谷内コーチも細川選手の活躍に期待を寄せています。

谷内コーチ
「よく練習するし、根性もある選手なので、レギュラーとるつもりでやってほしいなと思います。足が速いし外野などいろんなポジションができるという強みはあると思いますが、自分で“ここ”と決めたポジションでレギュラーを取れるようにやってほしいですし、『あいつはミスしないな』と信頼される選手になってほしい」


オープン戦 守備でアピール

谷内コーチのもとで積み上げている守備力。オープン戦では、様々なポジションを守る中、本命の内野での守備では失敗を恐れず、より磨きがかかったプレーを発揮し、球場のファンを沸かせていました。また、キャンプ、オープン戦を経て、細川選手の言葉にもより力強さが増していました。

細川選手
「いろいろなポジションを守れたというのはいい経験になりましたし、シーズンに向けていい準備ができました。
キャンプでの取り組みが生きている部分がありましたし、去年よりも成長できている部分が自分でも感じられました。その中で、ミスはありましたが、過去は変えられないので、そのミスをシーズンでしないように、日々練習していくだけです。一方で、バッティングでは、まだまだ課題が多いです。(2ストライクに)追い込まれるまでに仕留めたり、出塁しなくても『このバッターしつこいな、いやだな』と思われたりするようなバッティングをしたいと思っています。オープン戦ラストの3試合では、悔しい思いをしたので、それをどうシーズンにつなげていけるか、しっかり考えてやっていきます。ここからまた0からのスタートになるので、自分のできる精いっぱいのプレーをやるだけです」

最後に・・・

自身のこだわりを話してくれた細川選手。キャンプでは、その考え方やグラウンドでの立ち振る舞いに勇気をもらっているファンの方も多くいました。

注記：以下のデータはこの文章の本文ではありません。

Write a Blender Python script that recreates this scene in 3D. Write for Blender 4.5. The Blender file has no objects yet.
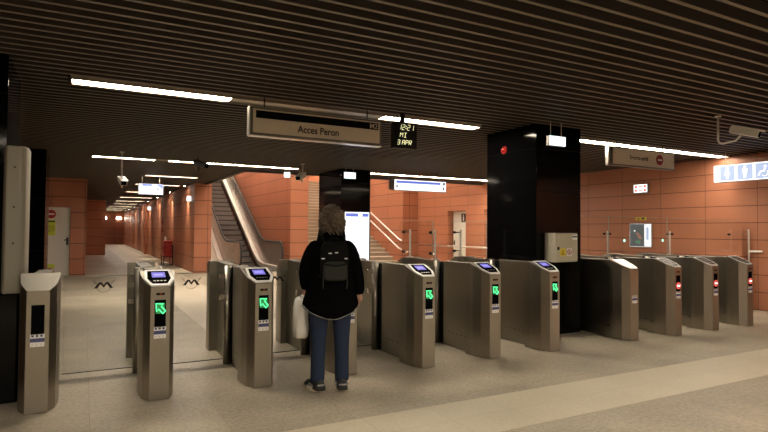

(細川選手のファンが特守を見守る様子 ※写真撮影・掲載許可を得ています)

女性ファン
「野球のプレースタイル、守備位置への全力疾走やベンチでの立ち振る舞いももちろん好きで応援していますが、毎日、後悔なくやりきるという姿勢は、私の原動力になっています。仕事や私生活で落ち込んだり、あきらめそうになることもあったりしますが、細川選手のことを思い出して、『細川選手だったらここであきらめないな。私も頑張ろう』と、やる気を起こさせてくれるんです。今シーズンもけが無く、細川選手らしいプレーで活躍してほしいです」

いよいよ始まる新シーズン!レギュラー争いが激しい内野のポジションですが、攻守ともにアピールをして、先発での出場をつかみ取ってほしいです。今後も、細川選手のプレーに注目します。